DATA SHOWN:
========================================================================

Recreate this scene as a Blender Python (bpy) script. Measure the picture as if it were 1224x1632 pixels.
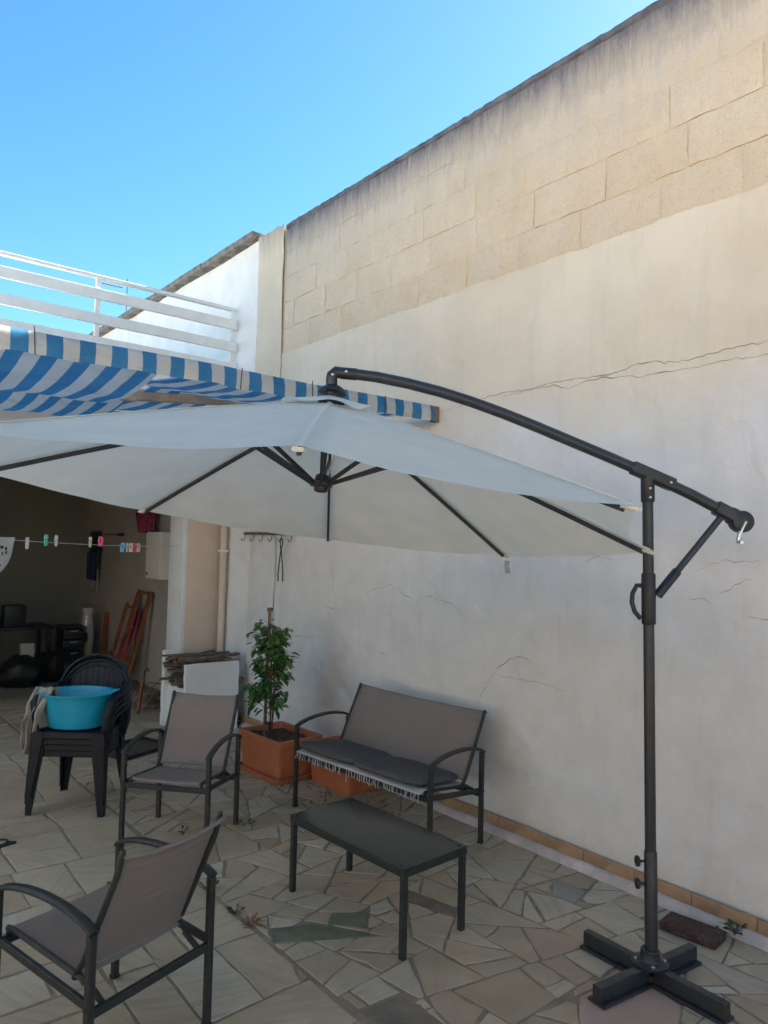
import bpy, bmesh, math, random
from math import sin, cos, pi, radians, sqrt, atan2, exp
from mathutils import Vector, Matrix, noise

for o in list(bpy.data.objects):
    bpy.data.objects.remove(o)
SC = bpy.context.scene
COL = SC.collection
rnd = random.Random(7)

# ------------------------------------------------------------------ camera
cam_d = bpy.data.cameras.new('camera')
cam = bpy.data.objects.new('camera', cam_d)
COL.objects.link(cam)
cam_d.sensor_fit = 'VERTICAL'
cam_d.sensor_height = 36.0
cam_d.lens = 1175.0 / 1632.0 * 36.0
cam_d.clip_start = 0.05
cam_d.clip_end = 2000.0
YAW, PITCH, ROLL = radians(39.3), radians(2.6), radians(1.37)
fw = Vector((sin(YAW) * cos(PITCH), cos(YAW) * cos(PITCH), sin(PITCH)))
r0 = Vector((cos(YAW), -sin(YAW), 0))
u0 = r0.cross(fw)
rt = r0 * cos(ROLL) + u0 * sin(ROLL)
up = -r0 * sin(ROLL) + u0 * cos(ROLL)
M3 = Matrix((rt, up, -fw)).transposed()
cam.matrix_world = Matrix.Translation((0, 0, 1.85)) @ M3.to_4x4()
SC.camera = cam

# ------------------------------------------------------------------ light
SUN_AZ = Vector((1.0, 0.02)).normalized()     # the sun stands beyond the high wall
SUN_EL = radians(37)
world = bpy.data.worlds.new('World')
SC.world = world
world.use_nodes = True
wn = world.node_tree.nodes
wl = world.node_tree.links
sky = wn.new('ShaderNodeTexSky')
sky.sky_type = 'NISHITA'
sky.sun_disc = False
sky.sun_elevation = SUN_EL
sky.sun_rotation = atan2(SUN_AZ.x, SUN_AZ.y)
sky.air_density = 0.8
sky.dust_density = 0.3
sky.ozone_density = 1.4
bg = wn['Background']
bg.inputs['Strength'].default_value = 0.055
hsv = wn.new('ShaderNodeHueSaturation')          # a clear, saturated southern sky
hsv.inputs['Hue'].default_value = 0.487
hsv.inputs['Saturation'].default_value = 1.25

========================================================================

WHAT IS BEING ASKED: Extract the full listing above verbatim; pictures are to be left out of the copy.

FULL RESPONSE:
Recreate this scene as a Blender Python (bpy) script. Measure the picture as if it were 1224x1632 pixels.
import bpy, bmesh, math, random
from math import sin, cos, pi, radians, sqrt, atan2, exp
from mathutils import Vector, Matrix, noise

for o in list(bpy.data.objects):
    bpy.data.objects.remove(o)
SC = bpy.context.scene
COL = SC.collection
rnd = random.Random(7)

# ------------------------------------------------------------------ camera
cam_d = bpy.data.cameras.new('camera')
cam = bpy.data.objects.new('camera', cam_d)
COL.objects.link(cam)
cam_d.sensor_fit = 'VERTICAL'
cam_d.sensor_height = 36.0
cam_d.lens = 1175.0 / 1632.0 * 36.0
cam_d.clip_start = 0.05
cam_d.clip_end = 2000.0
YAW, PITCH, ROLL = radians(39.3), radians(2.6), radians(1.37)
fw = Vector((sin(YAW) * cos(PITCH), cos(YAW) * cos(PITCH), sin(PITCH)))
r0 = Vector((cos(YAW), -sin(YAW), 0))
u0 = r0.cross(fw)
rt = r0 * cos(ROLL) + u0 * sin(ROLL)
up = -r0 * sin(ROLL) + u0 * cos(ROLL)
M3 = Matrix((rt, up, -fw)).transposed()
cam.matrix_world = Matrix.Translation((0, 0, 1.85)) @ M3.to_4x4()
SC.camera = cam

# ------------------------------------------------------------------ light
SUN_AZ = Vector((1.0, 0.02)).normalized()     # the sun stands beyond the high wall
SUN_EL = radians(37)
world = bpy.data.worlds.new('World')
SC.world = world
world.use_nodes = True
wn = world.node_tree.nodes
wl = world.node_tree.links
sky = wn.new('ShaderNodeTexSky')
sky.sky_type = 'NISHITA'
sky.sun_disc = False
sky.sun_elevation = SUN_EL
sky.sun_rotation = atan2(SUN_AZ.x, SUN_AZ.y)
sky.air_density = 0.8
sky.dust_density = 0.3
sky.ozone_density = 1.4
bg = wn['Background']
bg.inputs['Strength'].default_value = 0.055
hsv = wn.new('ShaderNodeHueSaturation')          # a clear, saturated southern sky
hsv.inputs['Hue'].default_value = 0.487
hsv.inputs['Saturation'].default_value = 1.25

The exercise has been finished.